*** PROVIDED DATA ***
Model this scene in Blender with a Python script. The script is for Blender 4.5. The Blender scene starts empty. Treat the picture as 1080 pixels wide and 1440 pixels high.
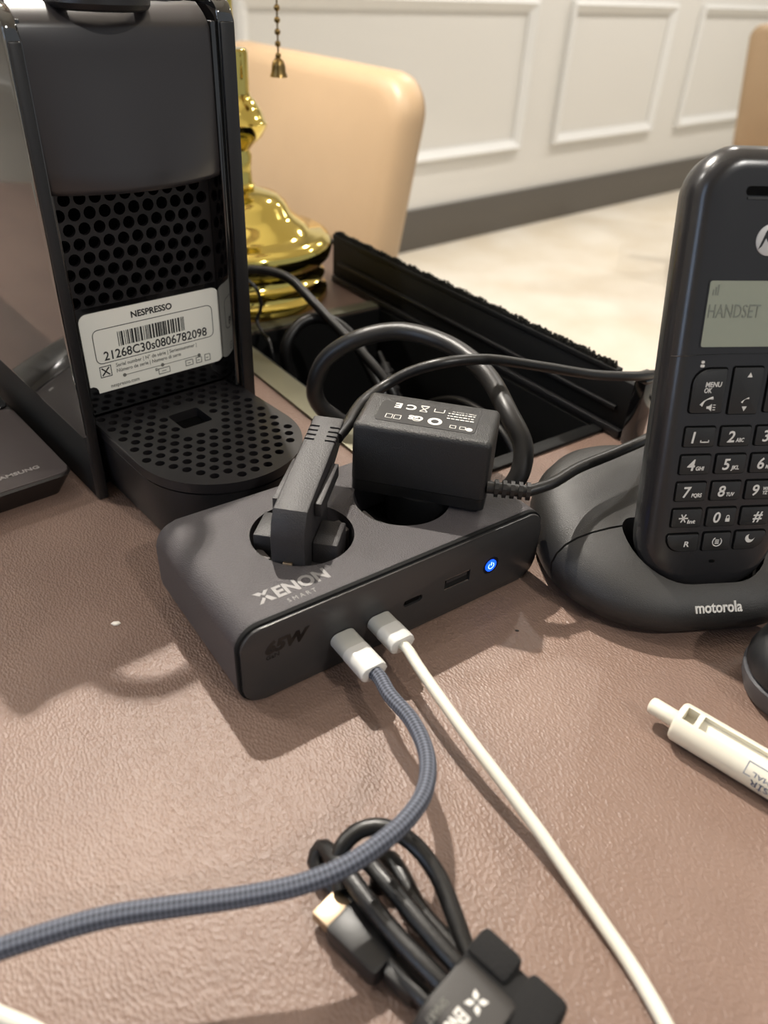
import bpy, bmesh, math, random
from mathutils import Vector, Matrix, Euler
random.seed(7)
C = bpy.context.scene.collection
SC = bpy.context.scene
PI = math.pi
R = math.radians

# ------------------------------------------------------------------ camera, world, exposure
cam_d = bpy.data.cameras.new('camera')
cam = bpy.data.objects.new('camera', cam_d); C.objects.link(cam)
cam.matrix_world = Matrix(((0.99848, -0.05511, 0.0, 0.0),
                           (0.03165, 0.57343, -0.81864, 0.0),
                           (0.04512, 0.81740, 0.57430, 0.22),
                           (0, 0, 0, 1)))
cam_d.sensor_fit = 'AUTO'; cam_d.sensor_width = 36.0
cam_d.lens = 36.0 * 1082.0 / 1440.0
cam_d.clip_start = 0.01; cam_d.clip_end = 50
cam_d.dof.use_dof = True; cam_d.dof.focus_distance = 0.325; cam_d.dof.aperture_fstop = 9.5
SC.camera = cam
SC.view_settings.view_transform = 'Standard'; SC.view_settings.look = 'None'
SC.view_settings.gamma = 1.0; SC.view_settings.use_curve_mapping = False
SC.view_settings.exposure = 0.2
w = bpy.data.worlds.new('world'); SC.world = w; w.use_nodes = True
w.node_tree.nodes['Background'].inputs[0].default_value = (0.90, 0.95, 1.0, 1)
w.node_tree.nodes['Background'].inputs[1].default_value = 0.38
BULB_WATTS = 88.0           # the lit bulb of the brass table lamp
DOWNLIGHT_WATTS = 62.0      # each recessed ceiling light
SC.cycles.max_bounces = 6; SC.cycles.diffuse_bounces = 3; SC.cycles.glossy_bounces = 3
SC.cycles.caustics_reflective = False; SC.cycles.caustics_refractive = False

# ------------------------------------------------------------------ materials
def lin(h):
    h = h.lstrip('#'); v = [int(h[i:i+2], 16)/255 for i in (0, 2, 4)]
    return tuple((c/12.92 if c <= .04045 else ((c+.055)/1.055)**2.4) for c in v) + (1,)
M = {}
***
- _WHAT IS REQUIRED_: Word for word, quote the lines above. Omit the pictures.

- _FINAL RESULT_:
Model this scene in Blender with a Python script. The script is for Blender 4.5. The Blender scene starts empty. Treat the picture as 1080 pixels wide and 1440 pixels high.
import bpy, bmesh, math, random
from mathutils import Vector, Matrix, Euler
random.seed(7)
C = bpy.context.scene.collection
SC = bpy.context.scene
PI = math.pi
R = math.radians

# ------------------------------------------------------------------ camera, world, exposure
cam_d = bpy.data.cameras.new('camera')
cam = bpy.data.objects.new('camera', cam_d); C.objects.link(cam)
cam.matrix_world = Matrix(((0.99848, -0.05511, 0.0, 0.0),
                           (0.03165, 0.57343, -0.81864, 0.0),
                           (0.04512, 0.81740, 0.57430, 0.22),
                           (0, 0, 0, 1)))
cam_d.sensor_fit = 'AUTO'; cam_d.sensor_width = 36.0
cam_d.lens = 36.0 * 1082.0 / 1440.0
cam_d.clip_start = 0.01; cam_d.clip_end = 50
cam_d.dof.use_dof = True; cam_d.dof.focus_distance = 0.325; cam_d.dof.aperture_fstop = 9.5
SC.camera = cam
SC.view_settings.view_transform = 'Standard'; SC.view_settings.look = 'None'
SC.view_settings.gamma = 1.0; SC.view_settings.use_curve_mapping = False
SC.view_settings.exposure = 0.2
w = bpy.data.worlds.new('world'); SC.world = w; w.use_nodes = True
w.node_tree.nodes['Background'].inputs[0].default_value = (0.90, 0.95, 1.0, 1)
w.node_tree.nodes['Background'].inputs[1].default_value = 0.38
BULB_WATTS = 88.0           # the lit bulb of the brass table lamp
DOWNLIGHT_WATTS = 62.0      # each recessed ceiling light
SC.cycles.max_bounces = 6; SC.cycles.diffuse_bounces = 3; SC.cycles.glossy_bounces = 3
SC.cycles.caustics_reflective = False; SC.cycles.caustics_refractive = False

# ------------------------------------------------------------------ materials
def lin(h):
    h = h.lstrip('#'); v = [int(h[i:i+2], 16)/255 for i in (0, 2, 4)]
    return tuple((c/12.92 if c <= .04045 else ((c+.055)/1.055)**2.4) for c in v) + (1,)
M = {}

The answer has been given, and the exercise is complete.